Here we show how to calculate a filter function, using the qctrl.functions.calculate_filter_function function.

filter_function_result = qctrl.functions.calculate_filter_function(
    duration=1,
    frequencies=np.linspace(0, 1e6, 100),
    drives=[drive],
    shifts=[shift],
)
100%|██████████| 100/100 [00:03<00:00, 32.32it/s]

Extracting results

Each function in the Q-CTRL Python package returns a standard Python object containing the computed data. Below we show a simple example of how to extract such data, and how to convert the data into a dictionary using the attr.asdict function, which can be useful when passing the computed data to other libraries.

print("Sample object:")
print(filter_function_result.samples[0])
print("")
print("Sample dictionary:")
print(attr.asdict(filter_function_result.samples[0]))
Sample object:
Sample(frequency=0.0, inverse_power=2.757165592732947, inverse_power_uncertainty=0.0, frequency_domain_noise_operator=array([[ 1.19961263-5.27350364e-17j,  0.93613575+6.64638976e-01j],
       [ 0.93613575-6.64638976e-01j, -1.19961263+5.27350364e-17j]]))

Sample dictionary:
{'frequency': 0.0, 'inverse_power': 2.757165592732947, 'inverse_power_uncertainty': 0.0, 'frequency_domain_noise_operator': array([[ 1.19961263-5.27350364e-17j,  0.93613575+6.64638976e-01j],
       [ 0.93613575-6.64638976e-01j, -1.19961263+5.27350364e-17j]])}

Extracting metadata

The functions from the Q-CTRL Python package also return an action object that contains metadata about its execution. Currently the main useful piece of metadata is the status value, which gives information about how the function terminated. More metadata will be populated in the action object in a future release.

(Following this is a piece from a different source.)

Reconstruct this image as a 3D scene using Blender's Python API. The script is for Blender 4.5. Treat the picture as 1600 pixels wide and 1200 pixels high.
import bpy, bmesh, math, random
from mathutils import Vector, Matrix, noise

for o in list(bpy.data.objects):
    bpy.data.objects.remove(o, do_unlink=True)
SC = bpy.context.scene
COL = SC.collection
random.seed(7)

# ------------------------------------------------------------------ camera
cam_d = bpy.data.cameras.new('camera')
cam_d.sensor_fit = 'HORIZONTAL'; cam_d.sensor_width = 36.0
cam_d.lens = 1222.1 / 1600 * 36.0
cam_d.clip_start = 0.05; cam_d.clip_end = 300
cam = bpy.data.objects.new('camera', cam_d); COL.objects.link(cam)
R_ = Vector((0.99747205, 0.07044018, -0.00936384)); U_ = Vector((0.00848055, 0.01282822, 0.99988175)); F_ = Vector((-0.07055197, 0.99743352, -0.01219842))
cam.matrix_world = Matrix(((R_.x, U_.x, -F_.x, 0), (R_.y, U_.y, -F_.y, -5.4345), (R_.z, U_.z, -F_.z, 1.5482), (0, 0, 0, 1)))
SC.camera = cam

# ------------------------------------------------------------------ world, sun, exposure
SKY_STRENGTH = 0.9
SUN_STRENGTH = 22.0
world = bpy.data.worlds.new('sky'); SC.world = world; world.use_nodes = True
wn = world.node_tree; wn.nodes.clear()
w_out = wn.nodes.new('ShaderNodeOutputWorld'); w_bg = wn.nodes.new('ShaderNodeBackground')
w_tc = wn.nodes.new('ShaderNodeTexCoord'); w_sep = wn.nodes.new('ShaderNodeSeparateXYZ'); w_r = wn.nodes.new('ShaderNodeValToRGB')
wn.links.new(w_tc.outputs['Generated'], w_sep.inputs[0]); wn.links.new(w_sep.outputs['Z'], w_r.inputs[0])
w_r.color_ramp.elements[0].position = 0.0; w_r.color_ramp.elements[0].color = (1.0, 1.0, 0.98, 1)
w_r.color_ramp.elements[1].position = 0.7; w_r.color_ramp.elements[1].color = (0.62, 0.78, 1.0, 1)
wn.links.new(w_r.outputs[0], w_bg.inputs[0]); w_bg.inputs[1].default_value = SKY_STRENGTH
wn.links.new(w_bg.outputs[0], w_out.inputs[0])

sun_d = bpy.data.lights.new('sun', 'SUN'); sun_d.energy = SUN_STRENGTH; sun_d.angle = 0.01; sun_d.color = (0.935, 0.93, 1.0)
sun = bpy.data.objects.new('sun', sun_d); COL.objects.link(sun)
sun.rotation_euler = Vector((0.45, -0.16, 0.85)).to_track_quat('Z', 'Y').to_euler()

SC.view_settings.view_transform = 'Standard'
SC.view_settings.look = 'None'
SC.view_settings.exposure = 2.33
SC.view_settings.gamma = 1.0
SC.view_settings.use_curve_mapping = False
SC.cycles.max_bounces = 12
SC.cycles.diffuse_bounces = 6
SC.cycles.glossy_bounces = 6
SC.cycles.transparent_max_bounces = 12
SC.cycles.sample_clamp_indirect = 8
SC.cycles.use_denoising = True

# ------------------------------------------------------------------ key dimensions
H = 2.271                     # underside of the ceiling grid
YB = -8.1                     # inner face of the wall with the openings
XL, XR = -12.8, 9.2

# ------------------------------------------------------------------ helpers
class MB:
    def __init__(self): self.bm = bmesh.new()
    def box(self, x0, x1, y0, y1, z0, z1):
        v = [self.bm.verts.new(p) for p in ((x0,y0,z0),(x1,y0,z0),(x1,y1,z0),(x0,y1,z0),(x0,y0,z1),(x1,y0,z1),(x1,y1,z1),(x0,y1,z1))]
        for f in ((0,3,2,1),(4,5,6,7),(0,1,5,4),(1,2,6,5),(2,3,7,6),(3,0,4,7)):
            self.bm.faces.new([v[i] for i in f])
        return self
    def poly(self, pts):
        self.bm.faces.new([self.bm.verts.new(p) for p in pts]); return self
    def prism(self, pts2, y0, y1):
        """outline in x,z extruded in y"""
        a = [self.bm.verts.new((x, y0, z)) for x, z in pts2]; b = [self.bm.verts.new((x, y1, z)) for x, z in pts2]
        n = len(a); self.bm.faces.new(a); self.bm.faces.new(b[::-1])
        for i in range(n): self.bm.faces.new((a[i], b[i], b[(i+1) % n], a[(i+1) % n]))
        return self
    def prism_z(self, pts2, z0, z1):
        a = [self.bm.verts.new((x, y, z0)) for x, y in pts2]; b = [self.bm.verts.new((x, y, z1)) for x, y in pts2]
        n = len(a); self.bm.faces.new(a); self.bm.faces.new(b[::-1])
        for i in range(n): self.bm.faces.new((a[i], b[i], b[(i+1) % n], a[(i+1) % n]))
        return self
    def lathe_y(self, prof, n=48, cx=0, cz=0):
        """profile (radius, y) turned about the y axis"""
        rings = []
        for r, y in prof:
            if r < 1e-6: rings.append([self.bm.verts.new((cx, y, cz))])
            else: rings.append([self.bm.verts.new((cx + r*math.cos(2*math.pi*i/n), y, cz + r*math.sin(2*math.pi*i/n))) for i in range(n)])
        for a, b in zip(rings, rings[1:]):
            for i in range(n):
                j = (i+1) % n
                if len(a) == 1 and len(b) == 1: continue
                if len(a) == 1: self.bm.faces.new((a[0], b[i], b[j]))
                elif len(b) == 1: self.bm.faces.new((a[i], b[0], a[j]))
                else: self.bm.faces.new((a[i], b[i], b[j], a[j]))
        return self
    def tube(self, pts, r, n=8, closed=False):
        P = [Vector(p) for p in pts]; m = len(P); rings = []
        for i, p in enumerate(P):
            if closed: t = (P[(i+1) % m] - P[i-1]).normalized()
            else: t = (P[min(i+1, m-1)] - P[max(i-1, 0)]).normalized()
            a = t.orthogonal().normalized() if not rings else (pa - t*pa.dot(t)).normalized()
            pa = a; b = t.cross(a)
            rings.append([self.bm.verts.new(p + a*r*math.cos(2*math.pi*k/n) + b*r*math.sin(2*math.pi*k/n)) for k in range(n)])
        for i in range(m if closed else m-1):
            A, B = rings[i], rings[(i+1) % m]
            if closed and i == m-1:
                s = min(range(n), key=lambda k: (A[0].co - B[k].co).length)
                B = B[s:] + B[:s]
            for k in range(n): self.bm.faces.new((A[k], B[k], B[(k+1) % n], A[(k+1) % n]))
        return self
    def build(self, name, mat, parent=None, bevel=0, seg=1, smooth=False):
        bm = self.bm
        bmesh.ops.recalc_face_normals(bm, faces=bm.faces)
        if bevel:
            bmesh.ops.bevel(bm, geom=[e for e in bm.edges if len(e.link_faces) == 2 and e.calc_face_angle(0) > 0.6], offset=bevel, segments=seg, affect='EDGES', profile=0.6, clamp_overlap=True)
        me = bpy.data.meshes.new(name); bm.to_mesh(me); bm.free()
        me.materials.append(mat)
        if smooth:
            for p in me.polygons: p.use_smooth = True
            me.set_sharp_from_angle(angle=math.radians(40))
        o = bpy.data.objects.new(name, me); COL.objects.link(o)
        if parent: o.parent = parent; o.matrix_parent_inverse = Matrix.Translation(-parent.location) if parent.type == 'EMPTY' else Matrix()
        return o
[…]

print(filter_function_result.action.status)
SUCCESS

Summary

We have shown the general procedure for setting up Python objects representing the input to a computation, passing these objects to a function in the Q-CTRL Python package, and extracting data from the result. The other user guides explain the specific inputs and outputs of each function in more detail. You can also visit the reference documentation to see the full details of all functions and types in the Q-CTRL Python package.